| What is needed |
Copy every record exactly, and keep the pictures out.

[Start]

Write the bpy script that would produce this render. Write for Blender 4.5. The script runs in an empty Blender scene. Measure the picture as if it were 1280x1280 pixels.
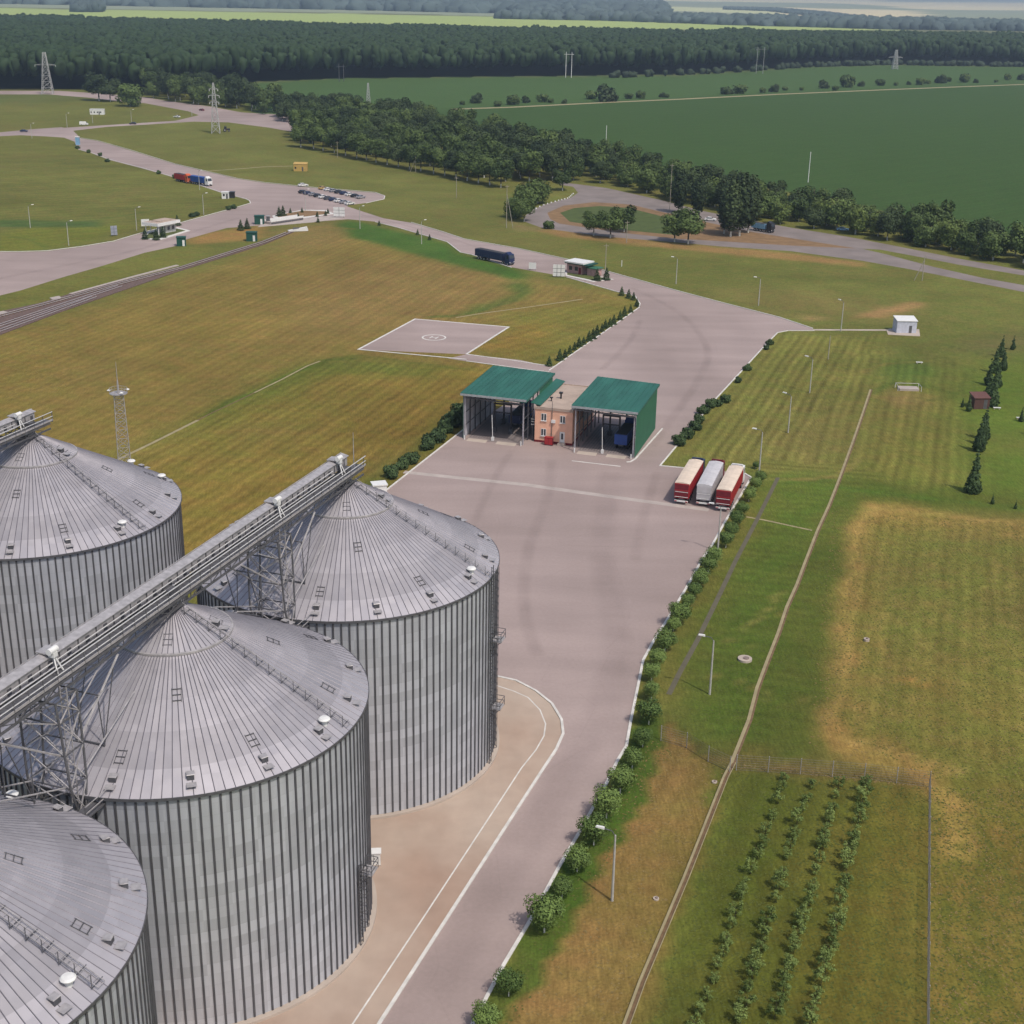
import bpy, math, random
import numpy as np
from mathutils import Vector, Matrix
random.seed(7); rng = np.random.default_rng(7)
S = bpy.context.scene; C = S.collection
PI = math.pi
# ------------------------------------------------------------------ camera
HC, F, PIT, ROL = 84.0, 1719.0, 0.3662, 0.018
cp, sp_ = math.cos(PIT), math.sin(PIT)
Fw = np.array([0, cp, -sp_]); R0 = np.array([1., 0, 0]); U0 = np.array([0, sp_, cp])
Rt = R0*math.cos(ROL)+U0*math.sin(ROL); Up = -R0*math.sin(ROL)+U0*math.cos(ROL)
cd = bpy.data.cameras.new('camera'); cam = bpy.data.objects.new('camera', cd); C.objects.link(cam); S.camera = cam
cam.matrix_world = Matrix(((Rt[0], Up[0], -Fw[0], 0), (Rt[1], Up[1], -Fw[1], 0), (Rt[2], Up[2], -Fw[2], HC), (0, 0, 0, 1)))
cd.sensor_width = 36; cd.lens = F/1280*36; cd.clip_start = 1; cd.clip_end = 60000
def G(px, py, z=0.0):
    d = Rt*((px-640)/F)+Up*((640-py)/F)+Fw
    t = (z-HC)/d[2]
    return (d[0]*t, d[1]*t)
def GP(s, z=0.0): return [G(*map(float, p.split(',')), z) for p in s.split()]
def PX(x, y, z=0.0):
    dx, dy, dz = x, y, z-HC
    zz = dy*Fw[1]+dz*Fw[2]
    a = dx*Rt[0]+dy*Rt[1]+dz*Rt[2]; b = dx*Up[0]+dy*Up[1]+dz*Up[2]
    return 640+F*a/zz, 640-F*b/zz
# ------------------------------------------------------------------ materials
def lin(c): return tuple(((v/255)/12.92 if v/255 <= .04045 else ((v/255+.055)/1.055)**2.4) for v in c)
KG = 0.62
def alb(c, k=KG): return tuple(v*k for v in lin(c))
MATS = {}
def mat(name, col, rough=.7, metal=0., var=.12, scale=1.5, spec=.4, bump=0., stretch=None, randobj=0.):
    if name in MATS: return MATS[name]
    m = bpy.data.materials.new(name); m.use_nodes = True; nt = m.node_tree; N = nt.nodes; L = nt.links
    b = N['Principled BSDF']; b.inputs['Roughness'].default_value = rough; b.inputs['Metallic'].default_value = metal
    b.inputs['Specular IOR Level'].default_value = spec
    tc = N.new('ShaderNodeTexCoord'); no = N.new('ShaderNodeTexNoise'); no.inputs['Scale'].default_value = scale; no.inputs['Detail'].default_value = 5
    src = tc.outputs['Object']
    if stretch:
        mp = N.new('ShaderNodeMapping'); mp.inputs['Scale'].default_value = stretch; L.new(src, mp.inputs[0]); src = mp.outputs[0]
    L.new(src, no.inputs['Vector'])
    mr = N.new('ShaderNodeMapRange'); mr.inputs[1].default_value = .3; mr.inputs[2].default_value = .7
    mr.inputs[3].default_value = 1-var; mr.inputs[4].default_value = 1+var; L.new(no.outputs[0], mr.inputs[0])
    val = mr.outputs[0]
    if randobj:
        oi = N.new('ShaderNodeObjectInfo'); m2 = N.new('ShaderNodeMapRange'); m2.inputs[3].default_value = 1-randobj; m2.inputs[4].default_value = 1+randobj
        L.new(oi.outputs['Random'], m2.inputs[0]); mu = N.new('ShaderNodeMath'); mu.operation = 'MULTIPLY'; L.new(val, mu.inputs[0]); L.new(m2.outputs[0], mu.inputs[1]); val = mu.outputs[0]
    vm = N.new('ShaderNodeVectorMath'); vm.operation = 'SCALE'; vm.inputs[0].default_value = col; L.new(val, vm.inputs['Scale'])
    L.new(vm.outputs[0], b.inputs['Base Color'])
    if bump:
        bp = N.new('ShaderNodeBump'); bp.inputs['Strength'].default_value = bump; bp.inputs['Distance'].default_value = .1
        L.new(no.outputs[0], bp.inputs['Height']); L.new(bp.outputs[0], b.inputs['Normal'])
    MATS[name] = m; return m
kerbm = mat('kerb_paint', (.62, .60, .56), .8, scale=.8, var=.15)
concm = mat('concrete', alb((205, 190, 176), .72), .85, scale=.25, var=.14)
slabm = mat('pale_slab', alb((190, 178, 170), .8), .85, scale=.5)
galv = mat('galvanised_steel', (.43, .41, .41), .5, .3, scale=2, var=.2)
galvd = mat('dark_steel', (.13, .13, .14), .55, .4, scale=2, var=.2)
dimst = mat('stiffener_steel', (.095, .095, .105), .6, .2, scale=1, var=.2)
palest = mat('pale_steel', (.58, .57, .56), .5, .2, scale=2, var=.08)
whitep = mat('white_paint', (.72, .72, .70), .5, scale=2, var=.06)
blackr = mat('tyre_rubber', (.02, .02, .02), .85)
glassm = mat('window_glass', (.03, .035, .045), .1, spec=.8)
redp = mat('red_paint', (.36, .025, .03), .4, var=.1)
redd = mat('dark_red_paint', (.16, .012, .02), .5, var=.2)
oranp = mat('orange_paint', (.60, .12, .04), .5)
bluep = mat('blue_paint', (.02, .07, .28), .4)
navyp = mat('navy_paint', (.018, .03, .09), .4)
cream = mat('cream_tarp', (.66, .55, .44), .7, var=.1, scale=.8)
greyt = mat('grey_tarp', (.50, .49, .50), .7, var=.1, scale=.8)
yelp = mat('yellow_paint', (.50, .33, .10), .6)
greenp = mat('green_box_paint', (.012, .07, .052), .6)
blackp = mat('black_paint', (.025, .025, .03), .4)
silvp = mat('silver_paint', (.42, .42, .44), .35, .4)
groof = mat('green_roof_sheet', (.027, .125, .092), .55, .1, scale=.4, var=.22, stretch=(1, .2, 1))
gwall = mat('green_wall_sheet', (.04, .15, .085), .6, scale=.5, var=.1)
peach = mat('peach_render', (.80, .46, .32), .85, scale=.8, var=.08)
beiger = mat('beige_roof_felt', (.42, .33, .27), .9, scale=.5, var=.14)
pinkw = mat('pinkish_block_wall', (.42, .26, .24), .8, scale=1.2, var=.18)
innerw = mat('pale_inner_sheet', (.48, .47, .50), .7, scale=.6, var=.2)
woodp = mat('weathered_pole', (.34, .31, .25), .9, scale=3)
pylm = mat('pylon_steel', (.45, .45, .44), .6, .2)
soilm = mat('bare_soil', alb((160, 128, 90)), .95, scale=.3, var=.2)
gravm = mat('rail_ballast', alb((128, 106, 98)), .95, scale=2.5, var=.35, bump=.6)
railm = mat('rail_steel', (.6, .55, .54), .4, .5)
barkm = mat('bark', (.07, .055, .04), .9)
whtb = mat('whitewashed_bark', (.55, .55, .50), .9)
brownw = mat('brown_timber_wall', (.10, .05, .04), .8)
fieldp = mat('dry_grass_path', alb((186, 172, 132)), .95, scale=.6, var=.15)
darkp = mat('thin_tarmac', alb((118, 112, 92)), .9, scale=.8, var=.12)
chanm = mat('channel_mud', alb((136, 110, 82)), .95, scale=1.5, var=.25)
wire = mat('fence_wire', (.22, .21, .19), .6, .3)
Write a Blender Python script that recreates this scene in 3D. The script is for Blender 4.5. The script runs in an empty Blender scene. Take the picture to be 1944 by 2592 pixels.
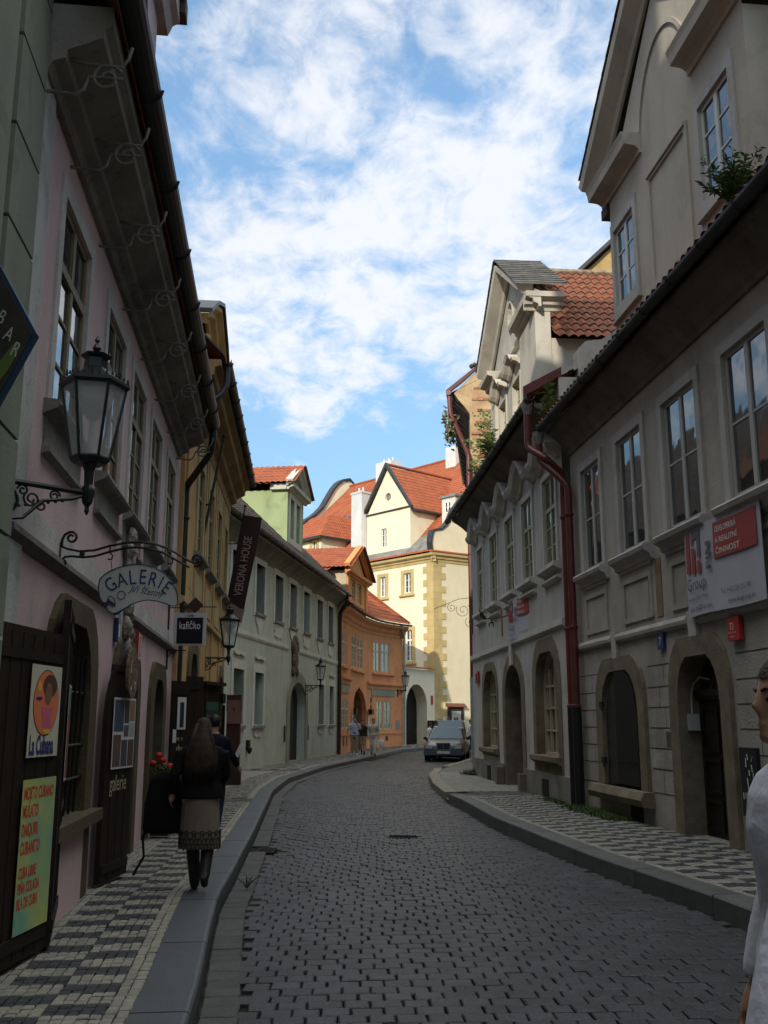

[End]

| Complete response |
Write the bpy script that would produce this render. Write for Blender 4.5. The script runs in an empty Blender scene. Measure the picture as if it were 1280x1280 pixels.
import bpy, math, random
import numpy as np
from mathutils import Vector, Matrix
random.seed(7); rng = np.random.default_rng(7)
S = bpy.context.scene; C = S.collection
PI = math.pi
# ------------------------------------------------------------------ camera
HC, F, PIT, ROL = 84.0, 1719.0, 0.3662, 0.018
cp, sp_ = math.cos(PIT), math.sin(PIT)
Fw = np.array([0, cp, -sp_]); R0 = np.array([1., 0, 0]); U0 = np.array([0, sp_, cp])
Rt = R0*math.cos(ROL)+U0*math.sin(ROL); Up = -R0*math.sin(ROL)+U0*math.cos(ROL)
cd = bpy.data.cameras.new('camera'); cam = bpy.data.objects.new('camera', cd); C.objects.link(cam); S.camera = cam
cam.matrix_world = Matrix(((Rt[0], Up[0], -Fw[0], 0), (Rt[1], Up[1], -Fw[1], 0), (Rt[2], Up[2], -Fw[2], HC), (0, 0, 0, 1)))
cd.sensor_width = 36; cd.lens = F/1280*36; cd.clip_start = 1; cd.clip_end = 60000
def G(px, py, z=0.0):
    d = Rt*((px-640)/F)+Up*((640-py)/F)+Fw
    t = (z-HC)/d[2]
    return (d[0]*t, d[1]*t)
def GP(s, z=0.0): return [G(*map(float, p.split(',')), z) for p in s.split()]
def PX(x, y, z=0.0):
    dx, dy, dz = x, y, z-HC
    zz = dy*Fw[1]+dz*Fw[2]
    a = dx*Rt[0]+dy*Rt[1]+dz*Rt[2]; b = dx*Up[0]+dy*Up[1]+dz*Up[2]
    return 640+F*a/zz, 640-F*b/zz
# ------------------------------------------------------------------ materials
def lin(c): return tuple(((v/255)/12.92 if v/255 <= .04045 else ((v/255+.055)/1.055)**2.4) for v in c)
KG = 0.62
def alb(c, k=KG): return tuple(v*k for v in lin(c))
MATS = {}
def mat(name, col, rough=.7, metal=0., var=.12, scale=1.5, spec=.4, bump=0., stretch=None, randobj=0.):
    if name in MATS: return MATS[name]
    m = bpy.data.materials.new(name); m.use_nodes = True; nt = m.node_tree; N = nt.nodes; L = nt.links
    b = N['Principled BSDF']; b.inputs['Roughness'].default_value = rough; b.inputs['Metallic'].default_value = metal
    b.inputs['Specular IOR Level'].default_value = spec
    tc = N.new('ShaderNodeTexCoord'); no = N.new('ShaderNodeTexNoise'); no.inputs['Scale'].default_value = scale; no.inputs['Detail'].default_value = 5
    src = tc.outputs['Object']
    if stretch:
        mp = N.new('ShaderNodeMapping'); mp.inputs['Scale'].default_value = stretch; L.new(src, mp.inputs[0]); src = mp.outputs[0]
    L.new(src, no.inputs['Vector'])
    mr = N.new('ShaderNodeMapRange'); mr.inputs[1].default_value = .3; mr.inputs[2].default_value = .7
    mr.inputs[3].default_value = 1-var; mr.inputs[4].default_value = 1+var; L.new(no.outputs[0], mr.inputs[0])
    val = mr.outputs[0]
    if randobj:
        oi = N.new('ShaderNodeObjectInfo'); m2 = N.new('ShaderNodeMapRange'); m2.inputs[3].default_value = 1-randobj; m2.inputs[4].default_value = 1+randobj
        L.new(oi.outputs['Random'], m2.inputs[0]); mu = N.new('ShaderNodeMath'); mu.operation = 'MULTIPLY'; L.new(val, mu.inputs[0]); L.new(m2.outputs[0], mu.inputs[1]); val = mu.outputs[0]
    vm = N.new('ShaderNodeVectorMath'); vm.operation = 'SCALE'; vm.inputs[0].default_value = col; L.new(val, vm.inputs['Scale'])
    L.new(vm.outputs[0], b.inputs['Base Color'])
    if bump:
        bp = N.new('ShaderNodeBump'); bp.inputs['Strength'].default_value = bump; bp.inputs['Distance'].default_value = .1
        L.new(no.outputs[0], bp.inputs['Height']); L.new(bp.outputs[0], b.inputs['Normal'])
    MATS[name] = m; return m
kerbm = mat('kerb_paint', (.62, .60, .56), .8, scale=.8, var=.15)
concm = mat('concrete', alb((205, 190, 176), .72), .85, scale=.25, var=.14)
slabm = mat('pale_slab', alb((190, 178, 170), .8), .85, scale=.5)
galv = mat('galvanised_steel', (.43, .41, .41), .5, .3, scale=2, var=.2)
galvd = mat('dark_steel', (.13, .13, .14), .55, .4, scale=2, var=.2)
dimst = mat('stiffener_steel', (.095, .095, .105), .6, .2, scale=1, var=.2)
palest = mat('pale_steel', (.58, .57, .56), .5, .2, scale=2, var=.08)
whitep = mat('white_paint', (.72, .72, .70), .5, scale=2, var=.06)
blackr = mat('tyre_rubber', (.02, .02, .02), .85)
glassm = mat('window_glass', (.03, .035, .045), .1, spec=.8)
redp = mat('red_paint', (.36, .025, .03), .4, var=.1)
redd = mat('dark_red_paint', (.16, .012, .02), .5, var=.2)
oranp = mat('orange_paint', (.60, .12, .04), .5)
bluep = mat('blue_paint', (.02, .07, .28), .4)
navyp = mat('navy_paint', (.018, .03, .09), .4)
cream = mat('cream_tarp', (.66, .55, .44), .7, var=.1, scale=.8)
greyt = mat('grey_tarp', (.50, .49, .50), .7, var=.1, scale=.8)
yelp = mat('yellow_paint', (.50, .33, .10), .6)
greenp = mat('green_box_paint', (.012, .07, .052), .6)
blackp = mat('black_paint', (.025, .025, .03), .4)
silvp = mat('silver_paint', (.42, .42, .44), .35, .4)
groof = mat('green_roof_sheet', (.027, .125, .092), .55, .1, scale=.4, var=.22, stretch=(1, .2, 1))
gwall = mat('green_wall_sheet', (.04, .15, .085), .6, scale=.5, var=.1)
peach = mat('peach_render', (.80, .46, .32), .85, scale=.8, var=.08)
beiger = mat('beige_roof_felt', (.42, .33, .27), .9, scale=.5, var=.14)
pinkw = mat('pinkish_block_wall', (.42, .26, .24), .8, scale=1.2, var=.18)
innerw = mat('pale_inner_sheet', (.48, .47, .50), .7, scale=.6, var=.2)
woodp = mat('weathered_pole', (.34, .31, .25), .9, scale=3)
pylm = mat('pylon_steel', (.45, .45, .44), .6, .2)
soilm = mat('bare_soil', alb((160, 128, 90)), .95, scale=.3, var=.2)
gravm = mat('rail_ballast', alb((128, 106, 98)), .95, scale=2.5, var=.35, bump=.6)
railm = mat('rail_steel', (.6, .55, .54), .4, .5)
barkm = mat('bark', (.07, .055, .04), .9)
whtb = mat('whitewashed_bark', (.55, .55, .50), .9)
brownw = mat('brown_timber_wall', (.10, .05, .04), .8)
fieldp = mat('dry_grass_path', alb((186, 172, 132)), .95, scale=.6, var=.15)
darkp = mat('thin_tarmac', alb((118, 112, 92)), .9, scale=.8, var=.12)
chanm = mat('channel_mud', alb((136, 110, 82)), .95, scale=1.5, var=.25)
wire = mat('fence_wire', (.22, .21, .19), .6, .3)
Write a Blender Python script that recreates this scene in 3D. The script is for Blender 4.5. The script runs in an empty Blender scene. Take the picture to be 1944 by 2592 pixels.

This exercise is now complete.